Kampf um neue Geschäftsfelder

Das ist derzeit Microsofts größtes Manko: Viele Ideen sind gut, bisweilen ist die Technik aber nicht immer reif für den Massenmarkt. Das erste Surface Book etwa konnte in unserem Test die hohen Erwartungen nicht erfüllen, weil die Akkulaufzeit im Tablet-Modus mickrig ausfiel. Bei der zweiten Generation hat man nachgebessert, doch bei vielen Kunden bleibt der erste Eindruck hängen. Und das Surface Studio ist mit Preisen um 4000 Euro so teuer, dass sich nur wenige Menschen den PC leisten können. Schade eigentlich, denn er ist ein echter Hingucker.

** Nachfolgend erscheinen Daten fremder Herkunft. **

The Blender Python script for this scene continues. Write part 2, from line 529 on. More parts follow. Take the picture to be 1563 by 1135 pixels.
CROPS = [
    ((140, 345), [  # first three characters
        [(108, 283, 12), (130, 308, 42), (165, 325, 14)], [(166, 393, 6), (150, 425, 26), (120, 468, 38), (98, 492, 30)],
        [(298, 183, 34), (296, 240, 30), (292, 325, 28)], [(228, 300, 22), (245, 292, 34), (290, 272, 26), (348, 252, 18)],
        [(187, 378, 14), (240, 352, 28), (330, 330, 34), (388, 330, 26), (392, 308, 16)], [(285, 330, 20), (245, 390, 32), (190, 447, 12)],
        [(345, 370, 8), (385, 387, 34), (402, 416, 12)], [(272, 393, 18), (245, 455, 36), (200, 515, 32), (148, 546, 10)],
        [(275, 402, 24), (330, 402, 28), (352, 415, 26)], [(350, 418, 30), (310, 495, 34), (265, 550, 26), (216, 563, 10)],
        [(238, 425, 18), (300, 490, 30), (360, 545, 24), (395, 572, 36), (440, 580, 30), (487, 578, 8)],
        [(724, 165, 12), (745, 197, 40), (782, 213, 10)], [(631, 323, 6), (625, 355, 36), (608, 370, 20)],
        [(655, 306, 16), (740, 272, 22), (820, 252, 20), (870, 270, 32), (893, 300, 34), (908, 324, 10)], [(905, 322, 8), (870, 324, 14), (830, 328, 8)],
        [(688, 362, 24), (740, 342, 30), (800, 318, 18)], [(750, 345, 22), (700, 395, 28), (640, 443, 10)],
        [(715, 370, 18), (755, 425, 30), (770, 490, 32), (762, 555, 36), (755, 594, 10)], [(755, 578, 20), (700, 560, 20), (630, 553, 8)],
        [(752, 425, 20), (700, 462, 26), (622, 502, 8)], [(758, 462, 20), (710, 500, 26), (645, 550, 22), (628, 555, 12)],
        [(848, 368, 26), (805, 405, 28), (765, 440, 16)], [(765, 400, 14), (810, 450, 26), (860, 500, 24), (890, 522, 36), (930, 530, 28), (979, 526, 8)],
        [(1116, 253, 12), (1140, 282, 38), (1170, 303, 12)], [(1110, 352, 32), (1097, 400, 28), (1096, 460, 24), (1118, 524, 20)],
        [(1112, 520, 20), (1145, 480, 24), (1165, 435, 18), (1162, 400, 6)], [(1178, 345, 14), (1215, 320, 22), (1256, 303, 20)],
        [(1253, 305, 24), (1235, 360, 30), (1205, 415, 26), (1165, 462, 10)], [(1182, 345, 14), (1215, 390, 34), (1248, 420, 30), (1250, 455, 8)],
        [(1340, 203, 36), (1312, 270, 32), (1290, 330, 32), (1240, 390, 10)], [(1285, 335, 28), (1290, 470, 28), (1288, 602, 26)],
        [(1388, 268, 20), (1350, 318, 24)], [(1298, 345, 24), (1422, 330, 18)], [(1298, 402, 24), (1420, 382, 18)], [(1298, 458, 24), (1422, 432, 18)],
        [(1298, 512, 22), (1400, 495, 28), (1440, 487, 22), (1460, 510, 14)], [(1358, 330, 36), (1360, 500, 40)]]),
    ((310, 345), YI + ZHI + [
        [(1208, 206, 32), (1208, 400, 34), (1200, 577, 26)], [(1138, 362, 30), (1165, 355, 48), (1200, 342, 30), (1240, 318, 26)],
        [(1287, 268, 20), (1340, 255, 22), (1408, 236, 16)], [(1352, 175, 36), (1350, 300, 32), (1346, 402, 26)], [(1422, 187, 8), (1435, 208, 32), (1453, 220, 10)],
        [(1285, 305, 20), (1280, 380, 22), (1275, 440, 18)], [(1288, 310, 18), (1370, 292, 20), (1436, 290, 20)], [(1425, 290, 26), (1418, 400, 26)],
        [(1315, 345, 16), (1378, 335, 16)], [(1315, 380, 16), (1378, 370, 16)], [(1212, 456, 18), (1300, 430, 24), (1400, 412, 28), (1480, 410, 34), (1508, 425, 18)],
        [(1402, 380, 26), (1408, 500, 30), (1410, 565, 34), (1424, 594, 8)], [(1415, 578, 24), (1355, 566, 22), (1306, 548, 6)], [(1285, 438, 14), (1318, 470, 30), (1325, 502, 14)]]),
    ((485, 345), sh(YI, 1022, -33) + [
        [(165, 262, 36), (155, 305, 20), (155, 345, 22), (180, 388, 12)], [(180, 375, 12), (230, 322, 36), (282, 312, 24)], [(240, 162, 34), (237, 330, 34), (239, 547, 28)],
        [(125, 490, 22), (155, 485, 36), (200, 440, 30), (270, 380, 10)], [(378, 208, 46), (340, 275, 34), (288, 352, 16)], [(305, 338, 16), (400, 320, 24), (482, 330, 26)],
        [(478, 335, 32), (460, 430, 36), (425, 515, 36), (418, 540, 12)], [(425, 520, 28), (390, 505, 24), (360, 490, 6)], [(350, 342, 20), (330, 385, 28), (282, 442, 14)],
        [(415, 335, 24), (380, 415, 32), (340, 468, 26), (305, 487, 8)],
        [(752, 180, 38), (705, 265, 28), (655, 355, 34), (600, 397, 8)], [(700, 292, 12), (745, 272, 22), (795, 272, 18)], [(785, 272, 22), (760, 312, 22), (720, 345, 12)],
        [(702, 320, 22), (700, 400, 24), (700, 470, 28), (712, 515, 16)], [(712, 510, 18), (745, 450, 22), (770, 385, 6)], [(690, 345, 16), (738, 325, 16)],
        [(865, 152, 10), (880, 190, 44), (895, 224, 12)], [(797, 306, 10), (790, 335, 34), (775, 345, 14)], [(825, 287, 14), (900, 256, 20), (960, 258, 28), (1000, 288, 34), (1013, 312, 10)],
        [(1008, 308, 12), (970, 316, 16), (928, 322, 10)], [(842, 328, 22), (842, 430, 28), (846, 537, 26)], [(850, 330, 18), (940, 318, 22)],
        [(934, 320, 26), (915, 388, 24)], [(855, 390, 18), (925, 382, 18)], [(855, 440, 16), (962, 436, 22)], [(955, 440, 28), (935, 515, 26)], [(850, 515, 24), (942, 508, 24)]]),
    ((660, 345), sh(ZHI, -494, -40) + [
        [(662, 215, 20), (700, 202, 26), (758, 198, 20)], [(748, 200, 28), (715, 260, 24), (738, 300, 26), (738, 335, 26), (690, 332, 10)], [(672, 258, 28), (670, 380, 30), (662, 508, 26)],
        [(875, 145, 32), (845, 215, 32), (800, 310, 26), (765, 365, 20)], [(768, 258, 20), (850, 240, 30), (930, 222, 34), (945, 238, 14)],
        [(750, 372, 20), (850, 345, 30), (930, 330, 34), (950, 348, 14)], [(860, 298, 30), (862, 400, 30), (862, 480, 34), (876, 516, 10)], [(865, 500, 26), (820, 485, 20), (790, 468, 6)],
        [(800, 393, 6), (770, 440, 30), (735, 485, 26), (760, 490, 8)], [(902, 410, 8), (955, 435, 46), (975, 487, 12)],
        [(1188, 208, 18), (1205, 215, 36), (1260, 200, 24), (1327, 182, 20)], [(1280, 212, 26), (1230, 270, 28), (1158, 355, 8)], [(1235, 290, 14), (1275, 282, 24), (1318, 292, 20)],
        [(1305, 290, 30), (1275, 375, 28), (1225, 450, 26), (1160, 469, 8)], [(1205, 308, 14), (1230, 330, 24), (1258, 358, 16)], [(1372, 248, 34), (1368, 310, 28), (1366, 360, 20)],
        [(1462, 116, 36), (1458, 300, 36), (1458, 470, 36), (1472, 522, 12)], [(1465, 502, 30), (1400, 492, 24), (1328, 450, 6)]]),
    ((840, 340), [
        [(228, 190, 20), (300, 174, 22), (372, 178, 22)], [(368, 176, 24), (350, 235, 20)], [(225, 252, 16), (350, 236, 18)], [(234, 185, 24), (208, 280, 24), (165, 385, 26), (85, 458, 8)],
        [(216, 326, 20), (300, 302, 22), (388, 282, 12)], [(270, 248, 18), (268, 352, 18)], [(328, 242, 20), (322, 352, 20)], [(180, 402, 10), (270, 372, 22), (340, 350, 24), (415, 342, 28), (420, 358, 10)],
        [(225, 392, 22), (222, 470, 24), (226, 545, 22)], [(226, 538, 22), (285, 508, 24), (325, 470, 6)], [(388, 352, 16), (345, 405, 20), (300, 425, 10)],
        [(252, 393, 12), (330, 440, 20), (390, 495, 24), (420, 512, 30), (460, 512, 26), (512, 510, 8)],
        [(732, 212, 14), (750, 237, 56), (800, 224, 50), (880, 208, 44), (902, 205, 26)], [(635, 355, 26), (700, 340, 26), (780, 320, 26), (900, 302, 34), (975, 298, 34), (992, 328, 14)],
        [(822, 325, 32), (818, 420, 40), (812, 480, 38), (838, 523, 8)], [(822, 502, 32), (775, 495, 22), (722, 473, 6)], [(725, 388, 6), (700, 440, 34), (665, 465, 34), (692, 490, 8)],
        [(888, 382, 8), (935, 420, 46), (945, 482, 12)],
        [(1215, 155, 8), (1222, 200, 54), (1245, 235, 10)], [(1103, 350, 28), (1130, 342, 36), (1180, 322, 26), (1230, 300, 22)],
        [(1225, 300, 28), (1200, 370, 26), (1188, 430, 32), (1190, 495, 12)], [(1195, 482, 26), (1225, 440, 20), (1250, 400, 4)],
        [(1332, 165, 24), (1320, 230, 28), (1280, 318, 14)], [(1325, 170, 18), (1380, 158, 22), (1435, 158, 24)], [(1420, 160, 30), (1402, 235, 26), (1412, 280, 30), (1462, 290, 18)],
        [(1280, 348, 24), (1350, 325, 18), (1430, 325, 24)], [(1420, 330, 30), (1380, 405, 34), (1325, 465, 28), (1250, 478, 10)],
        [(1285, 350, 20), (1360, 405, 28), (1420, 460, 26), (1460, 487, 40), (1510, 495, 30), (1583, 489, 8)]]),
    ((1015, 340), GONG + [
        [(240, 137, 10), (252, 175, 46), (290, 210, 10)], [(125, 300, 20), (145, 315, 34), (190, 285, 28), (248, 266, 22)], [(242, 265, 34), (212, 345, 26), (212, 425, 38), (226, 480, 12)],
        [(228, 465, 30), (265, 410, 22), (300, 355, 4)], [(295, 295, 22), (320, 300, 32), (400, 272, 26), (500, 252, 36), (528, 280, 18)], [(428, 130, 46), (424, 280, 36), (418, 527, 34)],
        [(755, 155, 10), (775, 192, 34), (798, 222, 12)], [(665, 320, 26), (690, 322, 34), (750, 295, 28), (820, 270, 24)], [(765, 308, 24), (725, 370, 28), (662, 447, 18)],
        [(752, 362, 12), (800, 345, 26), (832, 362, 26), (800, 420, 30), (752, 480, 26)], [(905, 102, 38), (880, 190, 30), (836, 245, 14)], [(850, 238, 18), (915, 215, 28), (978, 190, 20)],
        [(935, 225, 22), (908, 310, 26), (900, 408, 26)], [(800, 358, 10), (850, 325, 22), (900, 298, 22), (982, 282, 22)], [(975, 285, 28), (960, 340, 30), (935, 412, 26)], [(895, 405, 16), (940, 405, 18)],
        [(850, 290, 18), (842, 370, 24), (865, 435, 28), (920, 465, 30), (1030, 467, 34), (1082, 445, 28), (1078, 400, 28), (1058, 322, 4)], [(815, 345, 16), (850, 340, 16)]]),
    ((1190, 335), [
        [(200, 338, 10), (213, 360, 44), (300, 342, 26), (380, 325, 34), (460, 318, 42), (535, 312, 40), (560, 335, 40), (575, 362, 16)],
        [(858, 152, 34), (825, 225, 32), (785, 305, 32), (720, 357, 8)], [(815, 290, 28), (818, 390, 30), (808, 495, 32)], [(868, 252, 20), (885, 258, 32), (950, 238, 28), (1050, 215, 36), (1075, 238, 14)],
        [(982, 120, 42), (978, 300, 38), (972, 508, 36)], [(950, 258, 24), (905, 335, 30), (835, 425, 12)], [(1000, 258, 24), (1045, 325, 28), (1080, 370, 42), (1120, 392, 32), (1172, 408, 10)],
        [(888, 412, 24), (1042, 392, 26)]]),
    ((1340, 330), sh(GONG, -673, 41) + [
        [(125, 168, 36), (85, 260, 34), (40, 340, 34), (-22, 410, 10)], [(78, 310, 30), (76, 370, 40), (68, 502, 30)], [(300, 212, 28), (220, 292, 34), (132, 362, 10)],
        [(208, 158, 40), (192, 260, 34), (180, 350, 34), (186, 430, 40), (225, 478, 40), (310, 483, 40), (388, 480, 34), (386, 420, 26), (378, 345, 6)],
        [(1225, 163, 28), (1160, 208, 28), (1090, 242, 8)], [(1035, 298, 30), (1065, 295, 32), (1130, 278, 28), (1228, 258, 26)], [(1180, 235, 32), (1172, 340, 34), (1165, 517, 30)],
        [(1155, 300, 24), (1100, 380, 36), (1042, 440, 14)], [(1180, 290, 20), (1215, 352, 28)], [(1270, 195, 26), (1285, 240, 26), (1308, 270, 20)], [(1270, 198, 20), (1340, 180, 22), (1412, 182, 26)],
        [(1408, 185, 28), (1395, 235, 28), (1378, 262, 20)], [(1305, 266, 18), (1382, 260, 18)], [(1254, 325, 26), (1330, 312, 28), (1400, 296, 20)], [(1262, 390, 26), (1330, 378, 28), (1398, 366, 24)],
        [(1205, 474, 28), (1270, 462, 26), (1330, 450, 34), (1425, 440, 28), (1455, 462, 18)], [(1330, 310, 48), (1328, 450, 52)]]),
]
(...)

Satya Nadella führt den Konzern nun knapp drei Jahre und hat in der kurzen Zeit nicht nur umsatzseitig viel erreicht. Er hat den angestaubten Konzern auch wieder cool gemacht. Nun wird es spannend zu sehen sein, ob der Konzern nach der verpassten Smartphone-Ära sich in den neuen Geschäftsfeldern langfristig etablieren kann. Denn der Konkurrenzdruck ist groß: Amazon dominiert nicht nur das Cloud-Geschäft, der smarte Assistent Alexa entwickelt sich allmählich zur Plattform für das Internet der Dinge. Cortana spielt dagegen wie Apples Siri kaum eine Rolle.